In came Overton, the first of the bowlers and the beginning of the end, it seemed. Not so fast. Overton's selection had raised several eyebrows before the match - but there was plenty that the selectors admired about his spirit in adversity on the tour of Australia and New Zealand two years ago, not least with the bat, where he made a gutsy 41 not out on debut at Adelaide, before top-scored from No.10 in the 58-all-out at Auckland.
Sure enough, it wasn't long before his solid stride down the track was negating Lyon's threat, and he even managed to middle the ball from Cummins for which he was erroneously given out lbw for 7 - not that the third umpire, Ruchira Palliyaguruge, could decipher that fact from the technology at his disposal. Overton only survived when HawkEye subsequently showed he'd been struck outside the line.
Australia by now were looking flat, but just as had been the case in the first innings at Edgbaston last month, a change of ball when the original went out of shape prompting an upsurge in threat. Steve Smith's reaction on examining the replacement was revealing - we waved it aloft as if to say we've hit the jackpot here, and it wasn't long before the ball was bending round corners - one screeching inswinger to Buttler was particularly unplayable.
The breakthrough came via a cunning bluff from Hazlewood, who posted a pair of close catchers right under Buttler's nose, to force him to think again about propping onto the front foot in seeing off the length ball. With half a mind on the rib-tickler too, Buttler allowed himself to hang back and shouldered arms to the wrong delivery - a beautiful nipbacker that cracked into the top of off.

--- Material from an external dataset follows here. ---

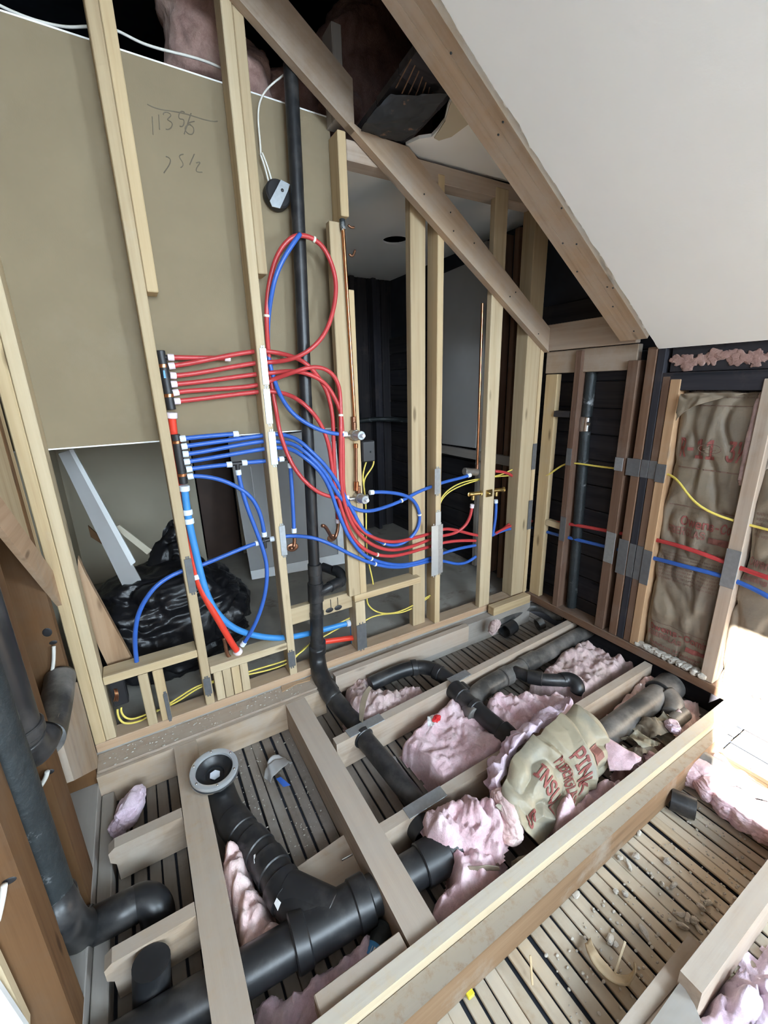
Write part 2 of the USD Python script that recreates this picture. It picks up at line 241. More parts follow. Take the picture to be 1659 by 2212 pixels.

Out to the middle came Jofra Archer, whose allround talents may have their use one day. Today, however, was never going to be his day. Lyon took less than an over to pin him plumb lbw with one that grubbed after turning, to bring Leach back to face the music once again.
The crowd roared for their cult hero, not least when the famous cloth came out of his pocket to wipe the steam off those ever-foggy spectacles, and there was steam coming out of Cummins' ears soon afterwards, as he reverted to a round-the-wicket line and crashed a bouncer off Leach's helmet.
That approach, however, was a sign that the recently claimed new ball wasn't quite having the impact they had hoped. Something more funky was required to dislodge England's ninth-wicket pair, as thoughts became to turn very tentatively to that famous rearguard in Cardiff in 2009 - another series in which Australia were consistently the better team in spite of evidence to the contrary.
Over to Marnus and his speculative leggies. And on now to The Oval, with all and nothing to play for. Australia dearly want and deserve a series win, but the retention of the urn was their primary objective. That has been gloriously achieved.